Changes in STT on Futures and Options
The Securities Transaction Tax (STT) on futures has been increased from 0.0125% to 0.02%, and on options, it has been raised from 0.0625% to 0.1%, aligning the tax burden more closely with market transactions.
Reopening of Income Tax Returns and Other Direct Tax Updates
The Budget has also introduced changes to the reopening of income tax returns, now allowing it only if the escaped income is Rs. 50 lakh or more, within three years from the end of the assessment year, extendable up to five years. For search cases, the time limit has been reduced from 10 years to six years.
Increased Monetary Limits for Tax Dispute Appeals
To reduce the backlog of pending tax dispute cases, the monetary limits for filing appeals in tax tribunals, high courts, and the supreme court have been raised to Rs. 60 lakh, Rs. 1 crore, and Rs. 2 crore, respectively.
Reintroduction of Vivaad se Vishwas Scheme
The Vivaad se Vishwas Scheme has been reintroduced to facilitate the settlement of income tax disputes and reduce litigation, offering a more straightforward resolution process for taxpayers.
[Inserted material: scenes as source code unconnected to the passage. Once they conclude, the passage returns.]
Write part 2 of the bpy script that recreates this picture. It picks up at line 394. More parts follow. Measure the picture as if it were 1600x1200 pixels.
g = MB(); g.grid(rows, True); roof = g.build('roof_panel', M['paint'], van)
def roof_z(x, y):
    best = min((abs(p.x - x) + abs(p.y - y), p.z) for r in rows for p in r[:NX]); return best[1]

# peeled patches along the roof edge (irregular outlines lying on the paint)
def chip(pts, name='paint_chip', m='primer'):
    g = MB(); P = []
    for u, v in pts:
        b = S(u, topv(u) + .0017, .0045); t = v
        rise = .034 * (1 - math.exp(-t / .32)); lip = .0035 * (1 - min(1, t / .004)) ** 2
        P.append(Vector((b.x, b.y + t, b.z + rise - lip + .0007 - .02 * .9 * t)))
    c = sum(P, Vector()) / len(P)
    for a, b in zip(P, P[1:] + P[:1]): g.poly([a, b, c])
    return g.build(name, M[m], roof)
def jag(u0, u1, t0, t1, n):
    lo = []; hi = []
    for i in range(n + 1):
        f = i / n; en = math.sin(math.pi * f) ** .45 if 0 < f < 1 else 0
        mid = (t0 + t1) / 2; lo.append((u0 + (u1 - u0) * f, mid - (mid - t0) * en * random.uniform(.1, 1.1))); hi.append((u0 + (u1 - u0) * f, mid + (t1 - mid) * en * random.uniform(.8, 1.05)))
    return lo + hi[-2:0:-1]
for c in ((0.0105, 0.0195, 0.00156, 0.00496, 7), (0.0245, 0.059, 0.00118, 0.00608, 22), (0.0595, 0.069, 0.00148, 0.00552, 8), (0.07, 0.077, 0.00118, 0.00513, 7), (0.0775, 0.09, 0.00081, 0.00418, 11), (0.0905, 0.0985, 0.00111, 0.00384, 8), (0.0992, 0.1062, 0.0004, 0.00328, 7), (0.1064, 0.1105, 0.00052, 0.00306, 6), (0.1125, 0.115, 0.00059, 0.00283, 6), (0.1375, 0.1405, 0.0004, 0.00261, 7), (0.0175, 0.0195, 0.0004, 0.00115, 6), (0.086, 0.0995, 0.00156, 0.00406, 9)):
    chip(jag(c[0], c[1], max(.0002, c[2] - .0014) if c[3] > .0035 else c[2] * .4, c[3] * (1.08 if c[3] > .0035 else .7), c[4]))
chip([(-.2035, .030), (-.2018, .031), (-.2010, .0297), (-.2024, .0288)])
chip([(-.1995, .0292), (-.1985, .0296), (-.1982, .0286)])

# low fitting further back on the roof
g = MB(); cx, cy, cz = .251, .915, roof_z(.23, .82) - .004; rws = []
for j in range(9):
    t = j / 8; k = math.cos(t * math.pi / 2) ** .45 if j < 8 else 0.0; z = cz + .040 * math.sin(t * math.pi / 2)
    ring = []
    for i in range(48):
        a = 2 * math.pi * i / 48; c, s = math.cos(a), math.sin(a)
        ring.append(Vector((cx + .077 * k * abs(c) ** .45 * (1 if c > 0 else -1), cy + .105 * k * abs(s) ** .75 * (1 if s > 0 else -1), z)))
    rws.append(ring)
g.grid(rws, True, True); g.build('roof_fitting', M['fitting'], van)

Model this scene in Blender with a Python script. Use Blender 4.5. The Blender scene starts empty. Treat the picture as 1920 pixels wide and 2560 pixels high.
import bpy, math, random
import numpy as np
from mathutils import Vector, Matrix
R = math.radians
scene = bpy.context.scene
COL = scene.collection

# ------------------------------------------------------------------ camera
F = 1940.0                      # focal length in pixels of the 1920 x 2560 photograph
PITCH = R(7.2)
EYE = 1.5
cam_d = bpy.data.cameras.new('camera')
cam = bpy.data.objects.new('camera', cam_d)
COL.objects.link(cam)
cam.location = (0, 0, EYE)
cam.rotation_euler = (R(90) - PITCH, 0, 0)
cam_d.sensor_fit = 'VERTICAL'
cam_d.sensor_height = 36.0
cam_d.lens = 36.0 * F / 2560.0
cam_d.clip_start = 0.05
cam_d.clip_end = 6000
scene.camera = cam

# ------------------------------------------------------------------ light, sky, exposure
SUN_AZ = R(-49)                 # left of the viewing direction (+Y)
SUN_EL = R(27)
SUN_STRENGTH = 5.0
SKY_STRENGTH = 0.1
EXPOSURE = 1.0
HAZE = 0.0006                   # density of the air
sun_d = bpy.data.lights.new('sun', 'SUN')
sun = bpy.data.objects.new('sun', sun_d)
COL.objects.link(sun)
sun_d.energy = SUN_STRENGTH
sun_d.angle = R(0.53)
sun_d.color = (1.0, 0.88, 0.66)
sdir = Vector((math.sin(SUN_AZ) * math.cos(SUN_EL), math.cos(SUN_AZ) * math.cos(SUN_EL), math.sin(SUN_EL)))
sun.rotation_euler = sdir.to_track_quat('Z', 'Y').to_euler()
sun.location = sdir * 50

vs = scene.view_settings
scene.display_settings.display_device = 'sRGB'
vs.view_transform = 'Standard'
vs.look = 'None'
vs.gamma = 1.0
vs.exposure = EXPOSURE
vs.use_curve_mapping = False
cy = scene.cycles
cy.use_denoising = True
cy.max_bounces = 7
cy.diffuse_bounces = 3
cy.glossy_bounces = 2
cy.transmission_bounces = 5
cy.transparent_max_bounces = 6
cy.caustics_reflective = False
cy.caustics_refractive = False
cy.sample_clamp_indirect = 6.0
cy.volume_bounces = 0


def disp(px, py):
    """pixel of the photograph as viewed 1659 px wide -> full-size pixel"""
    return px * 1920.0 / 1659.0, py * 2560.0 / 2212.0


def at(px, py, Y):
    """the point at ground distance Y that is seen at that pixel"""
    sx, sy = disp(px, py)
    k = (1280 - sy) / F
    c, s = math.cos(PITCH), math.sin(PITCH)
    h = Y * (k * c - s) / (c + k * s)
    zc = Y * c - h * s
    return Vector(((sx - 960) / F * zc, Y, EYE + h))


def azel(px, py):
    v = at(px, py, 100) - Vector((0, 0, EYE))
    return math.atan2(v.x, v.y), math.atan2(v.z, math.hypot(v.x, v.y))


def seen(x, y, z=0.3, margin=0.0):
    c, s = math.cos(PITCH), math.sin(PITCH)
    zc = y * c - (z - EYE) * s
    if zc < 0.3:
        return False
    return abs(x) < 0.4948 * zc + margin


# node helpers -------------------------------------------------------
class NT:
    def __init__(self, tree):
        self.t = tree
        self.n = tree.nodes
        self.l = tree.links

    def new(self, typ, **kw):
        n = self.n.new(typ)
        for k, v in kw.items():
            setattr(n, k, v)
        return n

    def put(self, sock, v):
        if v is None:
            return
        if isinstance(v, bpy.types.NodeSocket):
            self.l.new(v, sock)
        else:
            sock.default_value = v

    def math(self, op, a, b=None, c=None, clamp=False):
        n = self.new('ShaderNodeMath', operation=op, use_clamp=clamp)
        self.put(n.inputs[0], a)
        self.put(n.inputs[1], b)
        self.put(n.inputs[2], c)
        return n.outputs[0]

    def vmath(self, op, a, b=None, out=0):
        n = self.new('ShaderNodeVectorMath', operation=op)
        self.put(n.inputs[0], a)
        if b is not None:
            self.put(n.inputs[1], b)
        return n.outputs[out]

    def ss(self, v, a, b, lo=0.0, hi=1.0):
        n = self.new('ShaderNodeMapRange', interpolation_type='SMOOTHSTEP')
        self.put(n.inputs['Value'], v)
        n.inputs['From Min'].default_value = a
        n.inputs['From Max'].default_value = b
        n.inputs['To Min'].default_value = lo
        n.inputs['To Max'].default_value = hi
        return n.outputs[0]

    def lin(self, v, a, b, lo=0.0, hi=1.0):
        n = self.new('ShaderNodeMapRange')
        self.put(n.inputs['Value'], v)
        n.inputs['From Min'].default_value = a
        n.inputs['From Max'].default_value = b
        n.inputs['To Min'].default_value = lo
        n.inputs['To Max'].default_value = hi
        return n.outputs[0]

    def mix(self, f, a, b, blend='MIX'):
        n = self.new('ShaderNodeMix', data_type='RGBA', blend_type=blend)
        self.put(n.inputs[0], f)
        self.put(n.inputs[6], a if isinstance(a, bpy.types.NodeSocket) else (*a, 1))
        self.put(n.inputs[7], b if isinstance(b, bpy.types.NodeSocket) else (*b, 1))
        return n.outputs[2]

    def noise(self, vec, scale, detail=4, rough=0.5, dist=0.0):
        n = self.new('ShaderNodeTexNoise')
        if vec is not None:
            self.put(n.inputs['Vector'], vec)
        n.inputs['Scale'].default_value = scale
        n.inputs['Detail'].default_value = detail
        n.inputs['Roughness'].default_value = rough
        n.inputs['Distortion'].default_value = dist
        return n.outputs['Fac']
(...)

In summary, the direct tax reforms in the Union Budget 2024-25 reflect the government’s commitment to simplifying tax structures, enhancing compliance, and promoting economic growth. These reforms are designed to benefit a broad spectrum of taxpayers, from individual salaried employees to large corporations, and are expected to foster a more conducive environment for investment and economic development.